I’d love to believe our government is wise enough to surmount that challenge. I’d love to, but I don’t.
One of the two inefficacious, indecent "fors" is of course Syria's president, Bashar al-Assad. The other, notes Beinart, is even more problematic: the "moderate" Free Syrian Army:
Citing research by the University of Virginia’s Jonah Schulhofer-Wohl, [international affairs professor Marc] Lynch argues that the moderate/jihadist dichotomy that governs much of the American discourse about opposition fighters in Syria doesn’t hold on the ground, where various armed groups have engaged in "rapidly shifting alliances." As Abu Yusaf, an ISIS commander, recently told journalists with The Washington Post, "Many of the FSA people who the West has trained are actually joining us."
But back to Beinart's doubts about our government's wisdom to overcome these problems. I'm not sure "wisdom" is the right word.
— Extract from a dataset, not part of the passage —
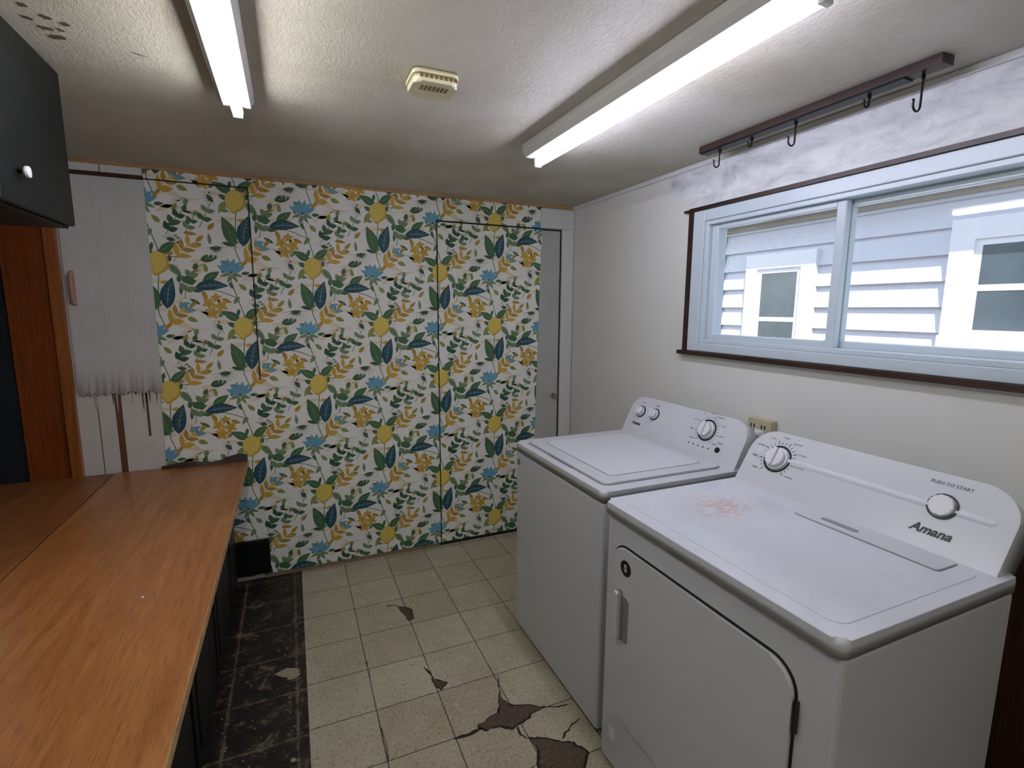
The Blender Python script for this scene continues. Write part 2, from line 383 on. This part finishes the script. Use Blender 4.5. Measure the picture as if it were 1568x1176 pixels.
def motif(cx,cz):
    for g in ghost: leaf(cx+g[0],cz+g[1],g[2],g[3],g[4],'beige',1)
    for g in fill: leaf(cx+g[0],cz+g[1],g[2],g[3],g[4],g[5],2.4)
    stem([(cx+.01,cz-.315),(cx-.015,cz-.24),(cx-.005,cz-.10),(cx+.01,cz+.05),(cx-.02,cz+.15),(cx-.045,cz+.24),(cx+.01,cz+.315)],.004,'green',2)
    stem([(cx,cz+.06),(cx+.06,cz+.03),(cx+.10,cz+.03)],.0035,'green',2)
    stem([(cx-.02,cz+.15),(cx-.09,cz+.18),(cx-.13,cz+.19)],.0035,'green',2)
    leaf(cx-.055,cz+.060,150,.095,.042,'green',4,'sage'); leaf(cx+.045,cz+.075,40,.092,.040,'green',4,'sage')
    leaf(cx+.07,cz-.035,-50,.08,.034,'sage',4,'green'); leaf(cx-.06,cz-.035,-120,.07,.028,'lime',4)
    lemon(cx,cz,.106,-8)
    leaf(cx+.038,cz-.145,78,.156,.064,'navy',5,'rib',.05); leaf(cx-.042,cz-.15,108,.150,.062,'green',4.5,'sage',-.04)
    leaf(cx-.13,cz+.205,4,.150,.052,'navy',5,'rib',.06); leaf(cx-.13,cz+.255,35,.092,.040,'green',4,'sage')
    for i,a in enumerate((-66,-40,-14,12,38,64)):
        q=math.radians(90+a); leaf(cx-.04+math.cos(q)*.035,cz+.280+math.sin(q)*.035,90+a,.070,.027,'blue',5.5+.04*i)
    for a in (200,250,300,-20):
        q=math.radians(a); leaf(cx-.04+math.cos(q)*.03,cz+.275+math.sin(q)*.03,a,.05,.016,'sage',5)
    face([(cx-.04+.007*math.cos(t),cz+.278+.007*math.sin(t)) for t in range(6)],'navy',6.2)
    for (x,z,r,a) in ((-.135,.075,.027,10),(-.095,.110,.026,40),(-.150,.122,.024,60),(-.115,.150,.02,20)): flower(cx+x,cz+z,r*1.25,5,'ochre','ydark',6,a)
    branch(cx+.065,cz+.005,cx+.165,cz+.105,4,.060,.021,['gold','ochre'],'gold',.015,4)
    branch(cx+.015,cz-.31,cx+.115,cz-.215,4,.056,.020,['gold','ochre'],'gold',.015,4)
    branch(cx+.10,cz-.17,cx+.15,cz-.03,4,.044,.026,['green','sage'],'green',.01,4.2)
    branch(cx+.04,cz+.12,cx+.12,cz+.25,4,.042,.024,['green','dgreen'],'green',.01,4.2)
    branch(cx-.165,cz-.14,cx-.11,cz-.02,3,.040,.022,['sage','green'],'green',.0,4.1,60)
    branch(cx+.12,cz+.14,cx+.165,cz+.23,3,.034,.019,['green','sage'],'green',.0,4.1,55)
    spider(cx-.10,cz-.225,195,20,9,.062); spider(cx+.06,cz+.10,20,24,6,.045); spider(cx-.10,cz+.01,150,22,7,.04)
    leaf(cx+.095,cz-.20,20,.055,.023,'blue',4.6); leaf(cx+.12,cz-.225,-10,.055,.021,'blue',4.6)
    leaf(cx-.13,cz-.285,15,.085,.036,'dgreen',4.8,'sage')
face([(-.75,-.1),(1.7,-.1),(1.7,2.3),(-.75,2.3)],'base',0)
for i in range(-2,6):
    for j in range(-1,5):
        motif(-.22+.35*i, .765+.63*(j-1)+(.315 if i%2 else 0))
def cut(co,no):
    g=list(wb.verts)+list(wb.edges)+list(wb.faces)
    bmesh.ops.bisect_plane(wb,geom=g,plane_co=co,plane_no=no,clear_outer=True,dist=1e-6)
cut((-.596,0,2.149),(-1.417,0,.016)); cut((1.500,0,2.0),(1.29,0,-.032)); cut((0,0,.022),(0,0,-1)); cut((0,0,2.138),(0,0,1))
wp=empty('lemon_wallpaper',(.45,D,1.08))
o=obj('printed_sheet',wb,WM,wp)
boxes('sheet_seams',[(.811,.8175,D-.0108,D-.0098,.01,2.01),(.811,1.495,D-.0108,D-.0098,1.999,2.008),(-.163,-.1575,D-.0108,D-.0098,1.12,2.09),(-.60,-.16,D-.0108,D-.0098,2.089,2.095)],BASEG,wp)
vt=empty('black_vent_cover',(-.28,D,.13))
bm=bmesh.new(); addbox(bm,-.388,-.168,D-.03,D-.011,.035,.235,0,.004,1)
for k in range(6): addbox(bm,-.37,-.186,D-.034,D-.029,.06+.027*k,.068+.027*k)
obj('grille',bm,BLACKP,vt)

# ------------------------------------------------------------------ floor damage
bm=bmesh.new(); rd=random.Random(11)
def jag(P,k=4,j=.006):
    out=[]
    for i,(x0,y0) in enumerate(P):
        x1,y1=P[(i+1)%len(P)]
        for s in range(k):
            t=s/k; q=0 if s==0 else j
            out.append((x0+(x1-x0)*t+rd.uniform(-q,q),y0+(y1-y0)*t+rd.uniform(-q,q)))
    return out
def patch(P,mi=1,z=.0010,rim=.012,j=.005):
    Q=jag(P,4,j); bm.faces.new([bm.verts.new((x,y,z)) for x,y in Q]).material_index=0
    if mi:
        cx=sum(x for x,y in Q)/len(Q); cy=sum(y for x,y in Q)/len(Q); o=[]
        for x,y in Q:
            l=math.hypot(x-cx,y-cy) or 1; k=max(.15,(l-rim*rd.uniform(.5,1.3))/l)
            o.append((cx+(x-cx)*k,cy+(y-cy)*k))
        bm.faces.new([bm.verts.new((x,y,z+.0003)) for x,y in o]).material_index=mi
def blob(cx,cy,rx,ry,ang=0,mi=0,n=11,z=.0012,j=.22):
    a=math.radians(ang); P=[]
    for i in range(n):
        t=2*math.pi*i/n; k=1+rd.uniform(-j,j); px,py=rx*k*math.cos(t),ry*k*math.sin(t)
        P.append((cx+px*math.cos(a)-py*math.sin(a),cy+px*math.sin(a)+py*math.cos(a)))
    bm.faces.new([bm.verts.new((x,y,z)) for x,y in P]).material_index=mi
def crack(pts,w,mi=0):
    q=[]
    for (x0,y0),(x1,y1) in zip(pts,pts[1:]):
        for k in range(4):
            t=k/4; q.append((x0+(x1-x0)*t+rd.uniform(-.003,.003),y0+(y1-y0)*t+rd.uniform(-.003,.003)))
    q.append(pts[-1]); n=len(q); L=[];Rr=[]
    for i,(x,y) in enumerate(q):
        a=q[max(0,i-1)]; b=q[min(n-1,i+1)]; l=math.hypot(b[0]-a[0],b[1]-a[1]) or 1
        ww=w*rd.uniform(.4,1.2)*(.3 if i in (0,n-1) else 1)/2; nx,ny=-(b[1]-a[1])/l*ww,(b[0]-a[0])/l*ww
        L.append(bm.verts.new((x+nx,y+ny,.001))); Rr.append(bm.verts.new((x-nx,y-ny,.001)))
    for i in range(n-1): bm.faces.new((L[i],L[i+1],Rr[i+1],Rr[i])).material_index=mi
crack([(.372,2.437),(.41,2.425),(.437,2.405)],.009)
patch([(.425,2.405),(.455,2.395),(.490,2.35),(.480,2.272),(.452,2.268),(.440,2.33)],1,rim=.008)
crack([(.440,1.925),(.458,1.87),(.462,1.83)],.008)
patch([(.452,1.850),(.470,1.835),(.510,1.798),(.470,1.765),(.455,1.80)],1,rim=.006,j=.003)
crack([(.448,1.525),(.51,1.522),(.585,1.535)],.014)
patch([(.545,1.545),(.585,1.562),(.635,1.575),(.655,1.615),(.690,1.690),(.680,1.625),(.705,1.588),(.775,1.556),(.820,1.528),(.770,1.522),(.705,1.492),(.655,1.480),(.606,1.512),(.56,1.515)],1,rim=.009)
crack([(.688,1.685),(.700,1.72),(.708,1.755)],.006)
patch([(.690,1.430),(.735,1.412),(.790,1.375),(.835,1.35),(.86,1.29),(.80,1.23),(.725,1.20),(.665,1.22),(.655,1.27),(.672,1.32),(.700,1.375)],1,rim=.010)
crack([(.68,1.485),(.675,1.45),(.69,1.425)],.010); crack([(.80,1.375),(.85,1.41),(.91,1.43)],.007); crack([(.82,1.528),(.86,1.51),(.90,1.505)],.006)
crack([(.672,1.32),(.60,1.30),(.52,1.265)],.005)
crack([(.222,2.06),(.228,1.99),(.222,1.93)],.003); crack([(.224,1.52),(.23,1.60),(.224,1.68)],.003)
obj('broken_tile_patches',bm,[simple('exposed_subfloor_dark',(36,28,21),.8,.3,40,.5),simple('exposed_subfloor_brown',(118,101,78),.8,.5,70,.8)])
bm=bmesh.new()
Q=jag([(-.135,2.12),(-.09,2.14),(-.045,2.115),(-.035,2.08),(-.07,2.06),(-.10,2.085)],3,.006); bm.faces.new([bm.verts.new((x,y,.003)) for x,y in Q])
for k in range(160): 
    blob(rd.uniform(-.31,-.03),rd.uniform(1.3,2.9),rd.uniform(.001,.005),rd.uniform(.001,.004),rd.uniform(0,90),0,6,.0032,.3)
for k in range(8): blob(rd.uniform(-.3,-.06),rd.uniform(1.3,1.75),rd.uniform(.006,.012),rd.uniform(.006,.01),0,0,8,.0032,.4)
obj('floor_debris_chips',bm,simple('pale_chips',(170,160,132),.7,.2,50))

# ------------------------------------------------------------------ counter + base cabinet
ct=empty('wooden_counter',(-.6,1.7,.35))
ZC=.690
box('top',-.825,-.245,.15,D-.012,ZC-.032,ZC,COUNTER,ct,bev=.003)
box('top_extension',AX+.01,-.831,2.115,D-.012,ZC-.034,ZC-.002,COUNTER2,ct,bev=.002)
box('top_left_strip',XL+.004,-.831,.15,2.112,ZC-.034,ZC-.002,COUNTER2,ct,bev=.002)
box('front_edge',-.247,-.2435,.15,D-.012,ZC-.030,ZC-.002,RAW,ct)
bm=bmesh.new(); n=16; pr=None
for i in range(n+1):
    t=i/n; x=-.63+.385*t; z=ZC+.012+.022*math.sin(t*math.pi*1.6+.3)**2*(.4+t); y=D-.02-.03*t*(1-t)
    cur=[bm.verts.new(q) for q in ((x,y,ZC+.001),(x,y,z),(x,y-.012,z+.003),(x,y-.02,ZC+.001))]
    if pr:
        for k in range(4): bm.faces.new((pr[k],pr[(k+1)%4],cur[(k+1)%4],cur[k]))
    else: bm.faces.new(cur)
    pr=cur
bm.faces.new(pr[::-1]); obj('warped_back_lath',bm,BROWN,ct)
blobm=bmesh.new()
for (x,y,rr_) in ((-.42,1.62,.004),(-.70,1.55,.002),(-.62,1.2,.002),(-.5,2.1,.002)): bmesh.ops.create_icosphere(blobm,subdivisions=1,radius=rr_,matrix=Matrix.Translation((x,y,ZC+.001)))
obj('paint_speck',blobm,WKNOB,ct)
bc=empty('black_base_cabinet',(-.6,1.6,.3))
box('carcass',XL+.006,-.345,.15,D-.045,.0,ZC-.034,BLACKP,bc)
for k,y in enumerate((.2,.68,1.16,1.64,2.12,2.58)):
    w=.44 if k<5 else .33
    box('door_%d'%(k+1),-.346,-.328,y,y+w,.06,ZC-.06,BLACKP,bc,bev=.004)
    box('panel_%d'%(k+1),-.330,-.323,y+.05,y+w-.05,.11,ZC-.11,BLACKP,bc,bev=.003)
# ------------------------------------------------------------------ upper cabinet
uc=empty('black_wall_cabinet',(-.75,1.3,1.9))
box('carcass',XL+.001,-.580,.65,1.93,1.722,H-.001,BLACKP,uc,bev=.002)
for k,(y0,y1) in enumerate(((.66,1.07),(1.08,1.49),(1.50,1.925))):
    box('door_%d'%(k+1),-.581,-.562,y0,y1,1.728,H-.008,BLACKP,uc,bev=.005)
    Mk=Matrix.Translation((-.562,y0+.10,1.808))@Matrix.Rotation(math.radians(90),4,'Y')
    cyl('knob_stem_%d'%(k+1),.005,.005,0,.012,METAL,uc,Mk)
    cyl('knob_%d'%(k+1),.013,.013,.010,.020,WKNOB,uc,Mk,bev=.005)

# ------------------------------------------------------------------ light fixtures
def fixture(name,x0,x1,xc,y0,y1,tm,tz=.070):
    e=empty(name,((x0+x1)/2,(y0+y1)/2,H))
    M=Matrix(((1,0,0,0),(0,0,1,0),(0,1,0,0),(0,0,0,1)))   # local (x,z,y)
    prism('channel',[(x0,H-.001),(x1,H-.001),(x1,H-.030),(x1-.010,H-.050),(x0+.014,H-.050),(x0,H-.030)],y0,y1,HOUS,e,M,smooth=False)
    for k,y in enumerate((y0+.003,y1-.018)):
        box('socket_%d'%(k+1),xc-.014,xc+.014,y,y+.015,H-tz-.016,H-.048,WKNOB,e,bev=.003)
    bm=bmesh.new(); bmesh.ops.create_cone(bm,cap_ends=True,segments=24,radius1=.0150,radius2=.0150,depth=y1-y0-.04,matrix=Matrix.Translation((xc,(y0+y1)/2,H-tz))@Matrix.Rotation(math.radians(90),4,'X'))
    obj('tube',bm,tm,e,smooth=True)
    return e
fixture('fluorescent_light_fixture',.897,.990,.962,.72,1.965,TUBEA)
fixture('fluorescent_light_fixture.001',-.165,-.066,-.112,.62,1.862,TUBEB)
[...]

Unlike antsy, arm-'em-at-all-costs neocons like John McCain and Lindsey Graham, the Obama administration has been wary of the FSA from the get-go, and at any rate wise enough to appreciate that weapons in the hands of even authentically moderate rebels might well wind up in far less agreeable hands.
As for Assad, no further "ascertainment" of his indecency has been necessary for some time.
Where does that leave Obama? With the awareness that two of Syria's three evils are lesser ones--indeed an awareness that dictates to, and modifies, currently accepted wisdom.